Your task. Take the listing and print it in full, exactly as given.

Supplied data.
_ _ _
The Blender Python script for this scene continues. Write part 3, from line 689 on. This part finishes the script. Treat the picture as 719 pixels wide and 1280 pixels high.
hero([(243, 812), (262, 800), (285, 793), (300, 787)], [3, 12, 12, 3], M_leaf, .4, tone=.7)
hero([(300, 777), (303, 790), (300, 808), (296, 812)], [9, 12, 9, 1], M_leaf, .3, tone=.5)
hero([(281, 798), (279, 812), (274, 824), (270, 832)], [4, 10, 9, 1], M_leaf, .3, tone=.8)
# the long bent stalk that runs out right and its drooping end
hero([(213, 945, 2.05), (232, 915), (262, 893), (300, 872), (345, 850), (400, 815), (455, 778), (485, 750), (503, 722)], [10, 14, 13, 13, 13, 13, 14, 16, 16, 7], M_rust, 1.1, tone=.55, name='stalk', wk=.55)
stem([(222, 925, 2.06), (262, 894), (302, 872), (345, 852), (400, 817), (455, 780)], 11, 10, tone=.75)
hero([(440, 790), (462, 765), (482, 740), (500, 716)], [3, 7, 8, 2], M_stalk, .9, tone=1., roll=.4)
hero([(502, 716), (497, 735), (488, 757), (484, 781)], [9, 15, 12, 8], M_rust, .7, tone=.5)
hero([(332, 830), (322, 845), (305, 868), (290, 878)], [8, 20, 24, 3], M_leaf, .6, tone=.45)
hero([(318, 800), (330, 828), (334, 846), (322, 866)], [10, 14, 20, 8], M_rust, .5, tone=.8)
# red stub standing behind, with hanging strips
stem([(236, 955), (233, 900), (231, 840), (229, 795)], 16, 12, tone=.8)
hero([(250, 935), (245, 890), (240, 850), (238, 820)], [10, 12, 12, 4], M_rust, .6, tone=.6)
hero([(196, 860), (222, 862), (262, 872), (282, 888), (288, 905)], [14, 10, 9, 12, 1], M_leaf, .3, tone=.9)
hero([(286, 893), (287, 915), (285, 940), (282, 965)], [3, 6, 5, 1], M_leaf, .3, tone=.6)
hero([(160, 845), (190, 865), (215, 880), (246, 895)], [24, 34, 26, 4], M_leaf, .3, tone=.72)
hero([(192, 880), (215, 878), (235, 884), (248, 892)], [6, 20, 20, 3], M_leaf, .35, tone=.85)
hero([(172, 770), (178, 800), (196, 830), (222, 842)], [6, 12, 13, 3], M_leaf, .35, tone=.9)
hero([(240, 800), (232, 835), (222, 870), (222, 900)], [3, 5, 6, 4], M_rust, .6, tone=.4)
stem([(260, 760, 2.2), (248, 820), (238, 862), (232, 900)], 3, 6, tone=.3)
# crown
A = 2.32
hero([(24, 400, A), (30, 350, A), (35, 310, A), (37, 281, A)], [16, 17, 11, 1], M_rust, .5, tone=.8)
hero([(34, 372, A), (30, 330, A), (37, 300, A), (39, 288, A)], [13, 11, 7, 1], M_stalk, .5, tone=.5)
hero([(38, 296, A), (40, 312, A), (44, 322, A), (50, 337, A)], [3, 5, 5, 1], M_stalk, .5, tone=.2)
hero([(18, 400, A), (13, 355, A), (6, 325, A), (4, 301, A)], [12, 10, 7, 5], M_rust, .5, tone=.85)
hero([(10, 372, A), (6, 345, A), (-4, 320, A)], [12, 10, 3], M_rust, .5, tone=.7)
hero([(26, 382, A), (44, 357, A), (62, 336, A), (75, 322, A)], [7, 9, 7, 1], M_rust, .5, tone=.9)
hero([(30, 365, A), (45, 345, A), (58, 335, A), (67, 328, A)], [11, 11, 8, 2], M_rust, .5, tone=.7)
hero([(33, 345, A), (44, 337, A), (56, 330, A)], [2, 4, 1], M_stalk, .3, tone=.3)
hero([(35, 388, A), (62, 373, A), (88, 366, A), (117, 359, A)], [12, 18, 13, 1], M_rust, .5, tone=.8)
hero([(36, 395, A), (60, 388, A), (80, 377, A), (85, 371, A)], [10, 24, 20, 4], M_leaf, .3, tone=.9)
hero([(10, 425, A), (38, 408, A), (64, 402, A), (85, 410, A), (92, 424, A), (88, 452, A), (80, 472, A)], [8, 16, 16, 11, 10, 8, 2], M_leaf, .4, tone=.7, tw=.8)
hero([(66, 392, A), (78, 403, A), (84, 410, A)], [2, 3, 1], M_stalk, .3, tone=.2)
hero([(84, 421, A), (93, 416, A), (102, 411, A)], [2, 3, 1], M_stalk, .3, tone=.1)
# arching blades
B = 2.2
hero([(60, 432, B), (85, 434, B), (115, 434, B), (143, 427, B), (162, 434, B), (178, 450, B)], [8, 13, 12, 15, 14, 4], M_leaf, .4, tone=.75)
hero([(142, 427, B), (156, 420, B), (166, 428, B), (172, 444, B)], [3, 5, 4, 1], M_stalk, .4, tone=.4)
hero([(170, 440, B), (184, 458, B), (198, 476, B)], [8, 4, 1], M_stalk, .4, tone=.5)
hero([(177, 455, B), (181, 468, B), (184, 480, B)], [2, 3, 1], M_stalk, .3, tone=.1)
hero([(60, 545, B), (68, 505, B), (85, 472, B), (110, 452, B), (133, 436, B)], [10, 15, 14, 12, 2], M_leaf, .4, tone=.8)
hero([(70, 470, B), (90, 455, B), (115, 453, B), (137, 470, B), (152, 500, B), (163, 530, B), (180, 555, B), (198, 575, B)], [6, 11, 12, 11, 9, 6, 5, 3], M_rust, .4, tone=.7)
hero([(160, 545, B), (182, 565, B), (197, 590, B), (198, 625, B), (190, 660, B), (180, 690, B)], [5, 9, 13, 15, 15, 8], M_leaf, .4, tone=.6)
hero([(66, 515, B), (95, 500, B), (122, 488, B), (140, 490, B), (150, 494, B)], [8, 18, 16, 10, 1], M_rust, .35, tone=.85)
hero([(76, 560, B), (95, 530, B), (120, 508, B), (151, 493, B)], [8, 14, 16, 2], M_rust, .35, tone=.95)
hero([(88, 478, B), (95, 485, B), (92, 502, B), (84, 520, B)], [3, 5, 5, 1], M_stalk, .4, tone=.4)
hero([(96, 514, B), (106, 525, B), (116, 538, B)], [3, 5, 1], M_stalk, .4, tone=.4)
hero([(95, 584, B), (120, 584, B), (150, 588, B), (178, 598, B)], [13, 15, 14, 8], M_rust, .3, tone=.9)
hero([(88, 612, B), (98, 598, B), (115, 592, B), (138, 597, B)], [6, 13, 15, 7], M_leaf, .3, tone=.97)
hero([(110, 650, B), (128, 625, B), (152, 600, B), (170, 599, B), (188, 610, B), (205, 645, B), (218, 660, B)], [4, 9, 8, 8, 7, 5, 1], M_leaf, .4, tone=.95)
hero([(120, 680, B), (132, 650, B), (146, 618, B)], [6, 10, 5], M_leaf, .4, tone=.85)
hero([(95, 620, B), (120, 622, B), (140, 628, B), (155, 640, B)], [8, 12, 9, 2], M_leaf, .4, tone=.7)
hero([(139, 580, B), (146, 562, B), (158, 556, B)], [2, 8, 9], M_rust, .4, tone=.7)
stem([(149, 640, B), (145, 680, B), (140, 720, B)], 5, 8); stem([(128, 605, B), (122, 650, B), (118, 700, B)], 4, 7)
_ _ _
Output for this task.
The Blender Python script for this scene continues. Write part 3, from line 689 on. This part finishes the script. Treat the picture as 719 pixels wide and 1280 pixels high.
hero([(243, 812), (262, 800), (285, 793), (300, 787)], [3, 12, 12, 3], M_leaf, .4, tone=.7)
hero([(300, 777), (303, 790), (300, 808), (296, 812)], [9, 12, 9, 1], M_leaf, .3, tone=.5)
hero([(281, 798), (279, 812), (274, 824), (270, 832)], [4, 10, 9, 1], M_leaf, .3, tone=.8)
# the long bent stalk that runs out right and its drooping end
hero([(213, 945, 2.05), (232, 915), (262, 893), (300, 872), (345, 850), (400, 815), (455, 778), (485, 750), (503, 722)], [10, 14, 13, 13, 13, 13, 14, 16, 16, 7], M_rust, 1.1, tone=.55, name='stalk', wk=.55)
stem([(222, 925, 2.06), (262, 894), (302, 872), (345, 852), (400, 817), (455, 780)], 11, 10, tone=.75)
hero([(440, 790), (462, 765), (482, 740), (500, 716)], [3, 7, 8, 2], M_stalk, .9, tone=1., roll=.4)
hero([(502, 716), (497, 735), (488, 757), (484, 781)], [9, 15, 12, 8], M_rust, .7, tone=.5)
hero([(332, 830), (322, 845), (305, 868), (290, 878)], [8, 20, 24, 3], M_leaf, .6, tone=.45)
hero([(318, 800), (330, 828), (334, 846), (322, 866)], [10, 14, 20, 8], M_rust, .5, tone=.8)
# red stub standing behind, with hanging strips
stem([(236, 955), (233, 900), (231, 840), (229, 795)], 16, 12, tone=.8)
hero([(250, 935), (245, 890), (240, 850), (238, 820)], [10, 12, 12, 4], M_rust, .6, tone=.6)
hero([(196, 860), (222, 862), (262, 872), (282, 888), (288, 905)], [14, 10, 9, 12, 1], M_leaf, .3, tone=.9)
hero([(286, 893), (287, 915), (285, 940), (282, 965)], [3, 6, 5, 1], M_leaf, .3, tone=.6)
hero([(160, 845), (190, 865), (215, 880), (246, 895)], [24, 34, 26, 4], M_leaf, .3, tone=.72)
hero([(192, 880), (215, 878), (235, 884), (248, 892)], [6, 20, 20, 3], M_leaf, .35, tone=.85)
hero([(172, 770), (178, 800), (196, 830), (222, 842)], [6, 12, 13, 3], M_leaf, .35, tone=.9)
hero([(240, 800), (232, 835), (222, 870), (222, 900)], [3, 5, 6, 4], M_rust, .6, tone=.4)
stem([(260, 760, 2.2), (248, 820), (238, 862), (232, 900)], 3, 6, tone=.3)
# crown
A = 2.32
hero([(24, 400, A), (30, 350, A), (35, 310, A), (37, 281, A)], [16, 17, 11, 1], M_rust, .5, tone=.8)
hero([(34, 372, A), (30, 330, A), (37, 300, A), (39, 288, A)], [13, 11, 7, 1], M_stalk, .5, tone=.5)
hero([(38, 296, A), (40, 312, A), (44, 322, A), (50, 337, A)], [3, 5, 5, 1], M_stalk, .5, tone=.2)
hero([(18, 400, A), (13, 355, A), (6, 325, A), (4, 301, A)], [12, 10, 7, 5], M_rust, .5, tone=.85)
hero([(10, 372, A), (6, 345, A), (-4, 320, A)], [12, 10, 3], M_rust, .5, tone=.7)
hero([(26, 382, A), (44, 357, A), (62, 336, A), (75, 322, A)], [7, 9, 7, 1], M_rust, .5, tone=.9)
hero([(30, 365, A), (45, 345, A), (58, 335, A), (67, 328, A)], [11, 11, 8, 2], M_rust, .5, tone=.7)
hero([(33, 345, A), (44, 337, A), (56, 330, A)], [2, 4, 1], M_stalk, .3, tone=.3)
hero([(35, 388, A), (62, 373, A), (88, 366, A), (117, 359, A)], [12, 18, 13, 1], M_rust, .5, tone=.8)
hero([(36, 395, A), (60, 388, A), (80, 377, A), (85, 371, A)], [10, 24, 20, 4], M_leaf, .3, tone=.9)
hero([(10, 425, A), (38, 408, A), (64, 402, A), (85, 410, A), (92, 424, A), (88, 452, A), (80, 472, A)], [8, 16, 16, 11, 10, 8, 2], M_leaf, .4, tone=.7, tw=.8)
hero([(66, 392, A), (78, 403, A), (84, 410, A)], [2, 3, 1], M_stalk, .3, tone=.2)
hero([(84, 421, A), (93, 416, A), (102, 411, A)], [2, 3, 1], M_stalk, .3, tone=.1)
# arching blades
B = 2.2
hero([(60, 432, B), (85, 434, B), (115, 434, B), (143, 427, B), (162, 434, B), (178, 450, B)], [8, 13, 12, 15, 14, 4], M_leaf, .4, tone=.75)
hero([(142, 427, B), (156, 420, B), (166, 428, B), (172, 444, B)], [3, 5, 4, 1], M_stalk, .4, tone=.4)
hero([(170, 440, B), (184, 458, B), (198, 476, B)], [8, 4, 1], M_stalk, .4, tone=.5)
hero([(177, 455, B), (181, 468, B), (184, 480, B)], [2, 3, 1], M_stalk, .3, tone=.1)
hero([(60, 545, B), (68, 505, B), (85, 472, B), (110, 452, B), (133, 436, B)], [10, 15, 14, 12, 2], M_leaf, .4, tone=.8)
hero([(70, 470, B), (90, 455, B), (115, 453, B), (137, 470, B), (152, 500, B), (163, 530, B), (180, 555, B), (198, 575, B)], [6, 11, 12, 11, 9, 6, 5, 3], M_rust, .4, tone=.7)
hero([(160, 545, B), (182, 565, B), (197, 590, B), (198, 625, B), (190, 660, B), (180, 690, B)], [5, 9, 13, 15, 15, 8], M_leaf, .4, tone=.6)
hero([(66, 515, B), (95, 500, B), (122, 488, B), (140, 490, B), (150, 494, B)], [8, 18, 16, 10, 1], M_rust, .35, tone=.85)
hero([(76, 560, B), (95, 530, B), (120, 508, B), (151, 493, B)], [8, 14, 16, 2], M_rust, .35, tone=.95)
hero([(88, 478, B), (95, 485, B), (92, 502, B), (84, 520, B)], [3, 5, 5, 1], M_stalk, .4, tone=.4)
hero([(96, 514, B), (106, 525, B), (116, 538, B)], [3, 5, 1], M_stalk, .4, tone=.4)
hero([(95, 584, B), (120, 584, B), (150, 588, B), (178, 598, B)], [13, 15, 14, 8], M_rust, .3, tone=.9)
hero([(88, 612, B), (98, 598, B), (115, 592, B), (138, 597, B)], [6, 13, 15, 7], M_leaf, .3, tone=.97)
hero([(110, 650, B), (128, 625, B), (152, 600, B), (170, 599, B), (188, 610, B), (205, 645, B), (218, 660, B)], [4, 9, 8, 8, 7, 5, 1], M_leaf, .4, tone=.95)
hero([(120, 680, B), (132, 650, B), (146, 618, B)], [6, 10, 5], M_leaf, .4, tone=.85)
hero([(95, 620, B), (120, 622, B), (140, 628, B), (155, 640, B)], [8, 12, 9, 2], M_leaf, .4, tone=.7)
hero([(139, 580, B), (146, 562, B), (158, 556, B)], [2, 8, 9], M_rust, .4, tone=.7)
stem([(149, 640, B), (145, 680, B), (140, 720, B)], 5, 8); stem([(128, 605, B), (122, 650, B), (118, 700, B)], 4, 7)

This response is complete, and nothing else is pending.